When it comes to cat food, you’ll find canned and other wet food options available in a huge array of tempting textures and tasty flavors. Consisting of approximately 75% water (compared to the 6-10% found in dry kibble) wet food is an excellent way to help your cat stay hydrated. This is important for digestive, circulative and urinary health. Some cats can be a bit picky about their food preferences so it may take some experimenting to see which ones your new cat likes best. Once you find some winners, stock up! But don’t be afraid to occasionally try something new. You may find your cat’s palate changes over time.

Understand texture terminology.

Know what to expect when you open that can, pouch, cup or tub.

Paté – A smooth, mostly uniform consistency that can vary between soft and creamy to firm or soft chunks (like ground beef).

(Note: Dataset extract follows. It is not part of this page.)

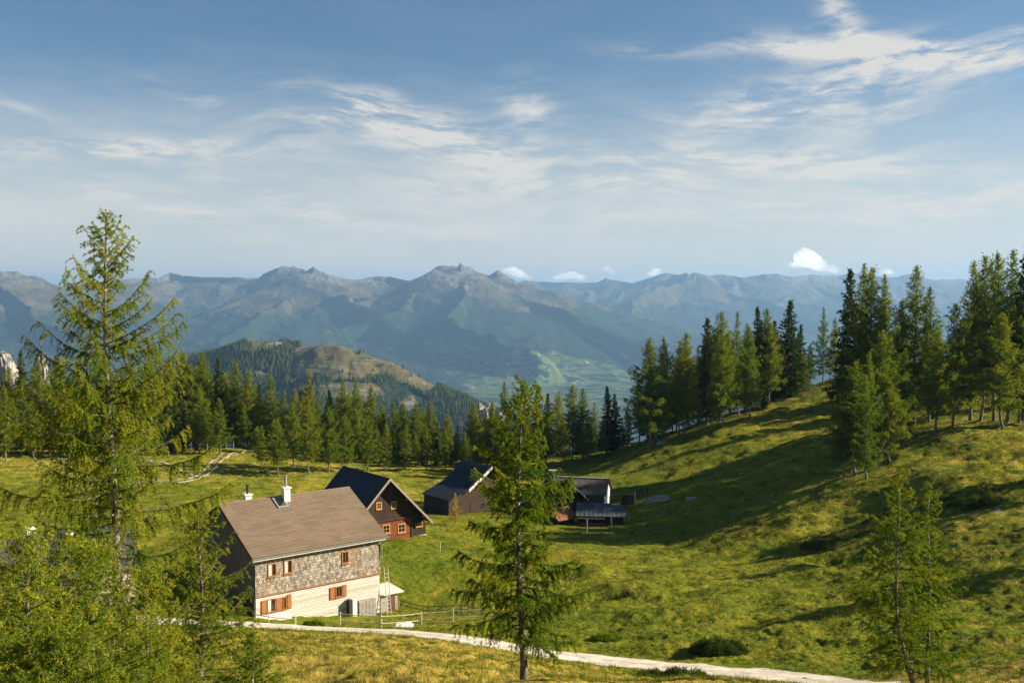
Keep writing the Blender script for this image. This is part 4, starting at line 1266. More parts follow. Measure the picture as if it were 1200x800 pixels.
m = bpy.data.materials.new('grass_blades'); m.use_nodes = True
nt = NT(m.node_tree); nt.n.clear()
t = nt.attr('tint')
c = nt.mix(nt.ramp(t, .05, .5), (.05, .09, .008), (.165, .195, .012)); c = nt.mix(nt.ramp(t, .55, .95), c, (.43, .33, .09))
dd = nt.new('ShaderNodeBsdfDiffuse'); nt.set(dd.inputs[0], c); tr = nt.new('ShaderNodeBsdfTranslucent'); nt.set(tr.inputs[0], c)
mx = nt.new('ShaderNodeMixShader'); mx.inputs[0].default_value = .35; nt.link(dd.outputs[0], mx.inputs[1]); nt.link(tr.outputs[0], mx.inputs[2])
o = nt.new('ShaderNodeOutputMaterial'); nt.link(mx.outputs[0], o.inputs[0])
M['grass_blades'] = m
grass('tussock_grass', 52000, 31, 66, .56, .08, .26, 5, .010, 41, m, 1.1, -.35)
grass('pasture_grass', 150000, 66, 165, .54, .08, .24, 3, .028, 42, m, 3.0, -.05)


def heath():
    r = np.random.default_rng(61)
    PX = []
    for (c, L, W, an, h) in FEATP:
        if abs(h) < .75 or c[1] < 60:
            continue
        n = int(260 * L * W / 6)
        a = r.normal(0, .62, n) * L; b = r.normal(0, .62, n) * W
        PX.append(np.stack([c[0] + a * math.cos(an) - b * math.sin(an), c[1] + a * math.sin(an) + b * math.cos(an)], 1))
    XY = np.vstack(PX)
    k = fbm(XY[:, 0] / 1.6, XY[:, 1] / 1.1, 3) > .02
    XY = XY[k]; n = len(XY)
    Z = groundz(XY[:, 0], XY[:, 1])
    K = 16
    c = np.repeat(np.stack([XY[:, 0], XY[:, 1], Z], 1), K, 0)
    rad = np.repeat(r.uniform(.15, .45, n), K)[:, None]
    d = r.normal(0, 1, (n * K, 3)); d[:, 2] = np.abs(d[:, 2]) * .7; d /= np.linalg.norm(d, axis=1)[:, None]
    p_ = c + d * rad * r.uniform(.5, 1, (n * K, 1))
    dr = d + r.normal(0, .6, d.shape); dr /= np.linalg.norm(dr, axis=1)[:, None]
    w = np.cross(dr, r.normal(0, 1, d.shape)); w /= np.linalg.norm(w, axis=1)[:, None]
    V = np.stack([p_ - w * .035, p_ + w * .035, p_ + dr * .12], 1).reshape(-1, 3)
    g = Geo(); g.add(V, np.arange(n * K * 3).reshape(-1, 3), 0, np.repeat(r.uniform(0, .9, n), K))
    o = g.obj('heather', M['heath']); o['kind'] = 'stuff'


foliage('heath', (.018, .034, .010), (.05, .065, .014), (.12, .075, .03), .15)
heath()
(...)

Shredded – Typically contains long, thin pieces of meat mixed in a gravy or gelée.

Cubed – Consists of small cubes mixed in a gravy or gelée.

Flaked – Small, flat, thin pieces of meat mixed in a gravy or gelée.

Minced – Small pieces of meat mixed together to create a smooth consistency that’s a bit chunkier than paté.

Morsels – Chunks or bits of meat in almost any shape or form mixed in a gravy or gelée.

Sliced – Thin, flat pieces of meat mixed in a gravy or gelée.

Stews – Typically contain a chunky mixture of processed meats and vegetables.

Blends – Sometimes referred to as duos, medleys, duels and more, blends usually combine textures such as a paté on bottom and a stew on top.

Broths – Mostly liquid with chunks of meat, these are usually designed to be a treat or topper.

Quick tips

Feed at a specific time. There’s little chance of your cat letting you forget dinnertime, but we recommend feeding at a certain time and then removing uneaten food before it spoils.

Feed within three days. Opened containers of cat food should be lidded, stored in the refrigerator and used within three days.